Ok kids, its been a while, and Mama's been sick with a winter cold and traveling all over the frickin East Coast for Thanksgiving with the boy. So sorry about the hiatus.
I was thinking about something that happened in the summer that was very cathartic that I never got to write much about. So I am going to do that now. Perhaps I will experience another cathartic feeling. A re-catharting, as it were?
There was a ring. It sat on top of a shelf, getting absolutely no attention for a very long time. While he packed to leave for good, while I sat on the bed and watched him pack himself out of my life, I happened to notice the ring.
"Is this yours?" I asked
"Oh, yeah."
"Where is it from?"
He paused in thought. Then, "I think I actually found it on the ground somewhere."
I picked it up and put it on. It looked lovely. "Can I have it?" I had to ask.
"Sure."
To me, it was a symbol of our connection, to be cherished long after he was gone. To him, it was just a shitty thing he found one drunk night and kept accidently. This could have been the metaphor for our entire relationship. I know that now.

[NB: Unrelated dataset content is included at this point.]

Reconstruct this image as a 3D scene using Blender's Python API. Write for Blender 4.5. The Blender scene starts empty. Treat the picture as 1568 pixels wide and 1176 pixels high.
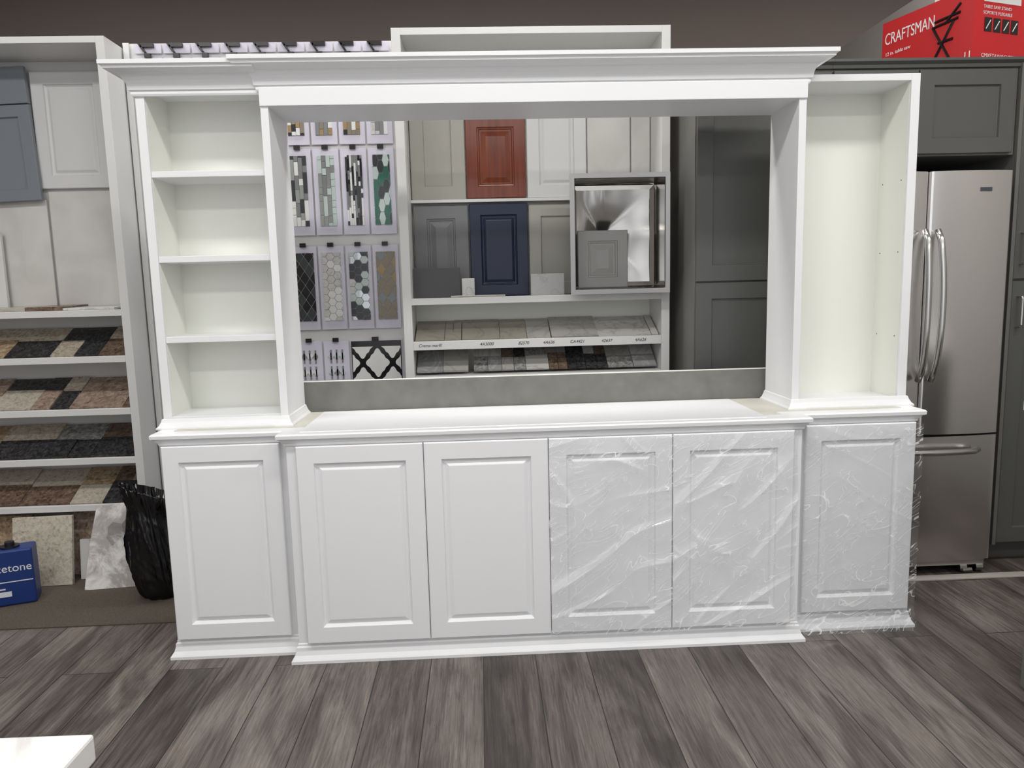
import bpy, math, random
import numpy as np
from mathutils import Vector, Matrix, noise as mnoise
random.seed(7)
SC=bpy.context.scene
COL=SC.collection
try:
    SC.view_settings.view_transform='Standard'; SC.view_settings.look='None'
except Exception: pass

def lin(c):
    return tuple(((v/255)/12.92 if v/255<=.04045 else ((v/255+.055)/1.055)**2.4) for v in c)+(1,)

# ---------------------------------------------------------------- materials
def mat(name,rgb,rough=.5,metal=0,spec=.5,bump=0,bscale=200,coat=0):
    m=bpy.data.materials.new(name);m.use_nodes=True;nt=m.node_tree;b=nt.nodes['Principled BSDF']
    b.inputs['Base Color'].default_value=lin(rgb);b.inputs['Roughness'].default_value=rough
    b.inputs['Metallic'].default_value=metal;b.inputs['Specular IOR Level'].default_value=spec
    b.inputs['Coat Weight'].default_value=coat
    tc=nt.nodes.new('ShaderNodeTexCoord');n=nt.nodes.new('ShaderNodeTexNoise');n.inputs['Scale'].default_value=bscale
    nt.links.new(tc.outputs['Object'],n.inputs['Vector'])
    if bump>0:
        bp=nt.nodes.new('ShaderNodeBump');bp.inputs['Strength'].default_value=bump;bp.inputs['Distance'].default_value=.002
        nt.links.new(n.outputs[0],bp.inputs['Height']);nt.links.new(bp.outputs[0],b.inputs['Normal'])
    return m
def nodes(name):
    m=bpy.data.materials.new(name);m.use_nodes=True;nt=m.node_tree
    return m,nt,nt.nodes['Principled BSDF']
def ramp(nt,src,stops,interp='LINEAR'):
    r=nt.nodes.new('ShaderNodeValToRGB');r.color_ramp.interpolation=interp
    e=r.color_ramp.elements
    while len(e)<len(stops):e.new(.5)
    for i,(p,c) in enumerate(stops):
        e[i].position=p;e[i].color=lin(c)
    nt.links.new(src,r.inputs[0]);return r.outputs[0]
def mapped(nt,scale=(1,1,1),rot=(0,0,0),loc=(0,0,0)):
    tc=nt.nodes.new('ShaderNodeTexCoord');mp=nt.nodes.new('ShaderNodeMapping')
    mp.inputs['Scale'].default_value=scale;mp.inputs['Rotation'].default_value=rot;mp.inputs['Location'].default_value=loc
    nt.links.new(tc.outputs['Object'],mp.inputs[0]);return mp.outputs[0]
def noise(nt,vec,scale,detail=4,dist=0,rough=.5):
    n=nt.nodes.new('ShaderNodeTexNoise');n.inputs['Scale'].default_value=scale;n.inputs['Detail'].default_value=detail
    n.inputs['Distortion'].default_value=dist;n.inputs['Roughness'].default_value=rough
    nt.links.new(vec,n.inputs['Vector']);return n.outputs[0]
def mix(nt,f,a,b,mode='MIX'):
    x=nt.nodes.new('ShaderNodeMix');x.data_type='RGBA';x.blend_type=mode
    if isinstance(f,float):x.inputs[0].default_value=f
    else:nt.links.new(f,x.inputs[0])
    for i,v in((6,a),(7,b)):
        if isinstance(v,tuple):x.inputs[i].default_value=lin(v)
        else:nt.links.new(v,x.inputs[i])
    return x.outputs[2]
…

He would never have given me anything like that on his own. And I wanted it--something crappy he found, because I could invoke meaning out of it where he couldn't. Just like in our relationship. Strange, the correlation.
So time passes and life passes and long after my heart was broken a few too many times by his disinterest and lack of compassion and whatnot, I still wore the ring. New life, new city, old stupid ring. I rather liked how it looked on my finger--black onyx with a flowery band of tarnished silver...I didn't wear any jewelry, just this ring. And once I truly felt his hold on my aching heart slip away into the black waters, like Leo at the end of that Titanic movie, I felt the intense need to rid myself of the ring that didnt even symbolize anything all along.
But I didnt do anything about it for a very long time. I had the plan all set--take my girlfriends out to lake Michigan with a bottle of wine and have a little ceremony before tossing it in with strength and pride, a purdging of sorts. But I never found a good time to do it. Months and months passed, I found a wonderful man I love more than I thought possible, but still the ring remained. Who was I, Gullom?
Then one night, after one too many Strong Island Ice Teas or 6 shot Margaritas or something to that effect from my favorite watering hole, I found myself with strangers and friends all drunkenly lounging on the concrete shores of Belmont Harbor, Lake Michigan yawning out before me as far as the eye could see. I felt so drunk I knew the bad time was coming for me, the time when I yack and call it a night. But before it came, I had a duty to perform. I was inspired to throw the ring here, now, among these strangers I barely knew. It was time, I just knew it.
I called for everyone's attention, and proceeded to explain my situation. Everyone was very supportive of the ring tossing, so I pulled it off, freed myself, and chucked it out into the murky depths of Lake Michigan. It felt so overwhemingly good to do.
And as I sat drunkenly down at the edge of the water, I realized I had been holding on to the past, and all my anger and hurt. I felt it slipping away with the rings demise. I deserved what I had now--a loving, wonderful boy to explore the world with, and I deserved not to be taken for granted or fucked with. It was a calm, peaceful feeling. Satisfying.
Then I crawled away from the group and leaned over the edge of the concrete and hurled all my insides out. Right into Lake Michigan. Right into the waters in which I had thrown the ring. And I gotta tell you, it felt good. I puked all over the ring. I purdged literally and figuratively.
Embarassed and newly sober, I wiped my mouth and lay on the cool concrete, thinking about how strange it all was. But how good I felt now. It was over. Finally.
So that is the story I wanted to share. I was happy to do something so dramatic and silly, since I have never been the type. I tend to keep everything people give me and cherish things boyfriends give me, even if they are as meaningless as a shitty found ring. I have learned not to form attachments to such things. Its the feeling between two people that carries a relationship through this lifetime. Not supposed symbols.